Генерал Чу Лицзян старался, как мог, чтобы вырвать победу и открыть себе дорогу на Ургу. Но когда в степи показалась голова походной колонны Азиатской конной дивизии, он понял, что победа уплывает из его рук и столицы Халхи ему не видать. А когда унгерновцы стали на ходу разворачиваться в широкую лаву, Чу Лицзян сказал окружавшим его офицерам:
— Я чувствую приближение смерти...
В поединке конного воина с пешим в рукопашной схватке верх одерживает, как правило, первый. Разве можно было в голой степи убежать пешему от конного преследователя?
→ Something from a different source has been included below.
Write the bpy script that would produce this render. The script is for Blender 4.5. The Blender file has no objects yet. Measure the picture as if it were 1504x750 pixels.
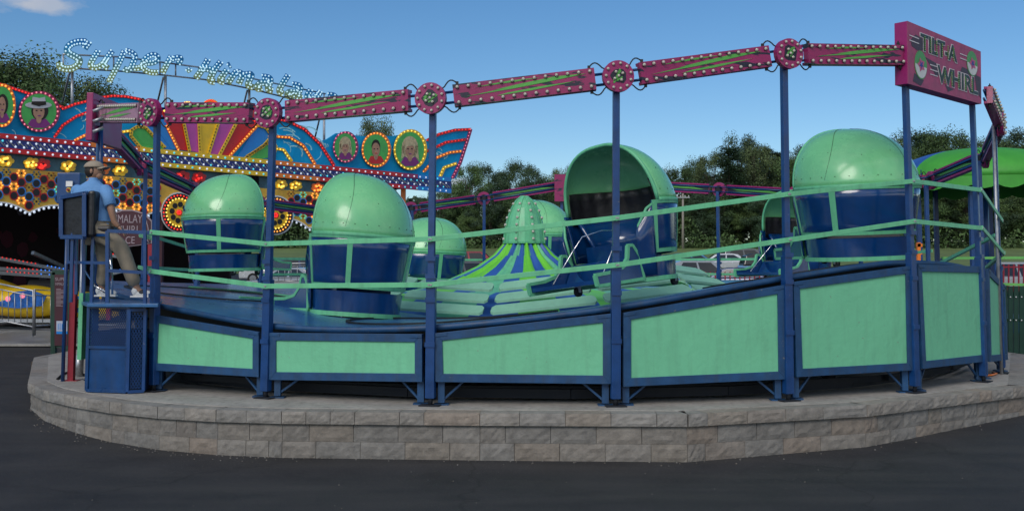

Азиаты барона Унгерна врубились в ряды китайской пехоты, и поле брани близ Цаган-Цэгена покрылось тысячами тел убитых. Генерал Чу Лицзян проиграл битву, как говорится, вчистую. Один из белых мемуаристов вспоминал спустя месяц:
«Большинство трупов предали земле, но ещё до сих пор среди остатков брошенной амуниции валялось около полутора тысяч не погребённых со страшными ранами от сабельных ударов. Монголы старались объехать стороной это поле ужаса и смерти, и здесь было полное раздолье для волков и одичавших собак».
Унгерн фон Штернберг показал в тот день собственное бесстрашие. Бойцы его дивизии, монгольские цэрики и ургинские ополченцы видели великого батора в самом пекле схваток. Цаган-Цэген добавил к «мифу об Унгерне» немало фантастическо-мистических строк со слов участников того сражения:
— Великий батор самым первым поскакал в атаку на гаминов. Это видели все в тот день...
— Когда гамины издалека увидели всадника в жёлтом халате цин-вана, то они всей толпой стали стрелять в него. Целились изо всех сил...
— Стреляли залпами. И всё мимо и мимо. А он с саблей налетел на них без единой царапины...
— После боя в седле, седельных сумах, сбруе, халате, сапогах и даже в шапочке цин-вана насчитали следы семидесяти пуль. А говорят, что и больше...
— И он за весь день не был даже легко ранен...
— Верно говорят ламы: наш цин-ван, бывший русским генералом, — монгольский Бог Войны...
— Цин-ван Унгерна великий Богдо-гэген называет своим первым полководцем...
Разрозненные бон в окрестностях Цаган-Цэгена шли три дня. Стороны то сходились, то расходились. На третьи сутки китайцы поняли, что окружены не только степью, но и неприятельскими конными отрядами. Генерал Чу Лицзян прислал парламентёров. В ходе недолгих переговоров китайцы согласились сложить оружие без каких-либо условий.
Такой ход переговоров усыпил бдительность Унгерна и его командиров. Ночью китайцы беспрепятственно ушли в направлении границы. На месте остался только один тысячный отряд, который и сдался в плен. Его солдаты рисковать жизнью не хотели, а служить за плату они могли кому угодно. Барон начал преследование беглецов, но «порубить» азиатам удалось только пехоту гаминов. Кавалерия, оторвавшись от довольно вялого преследования, ушла в Китай.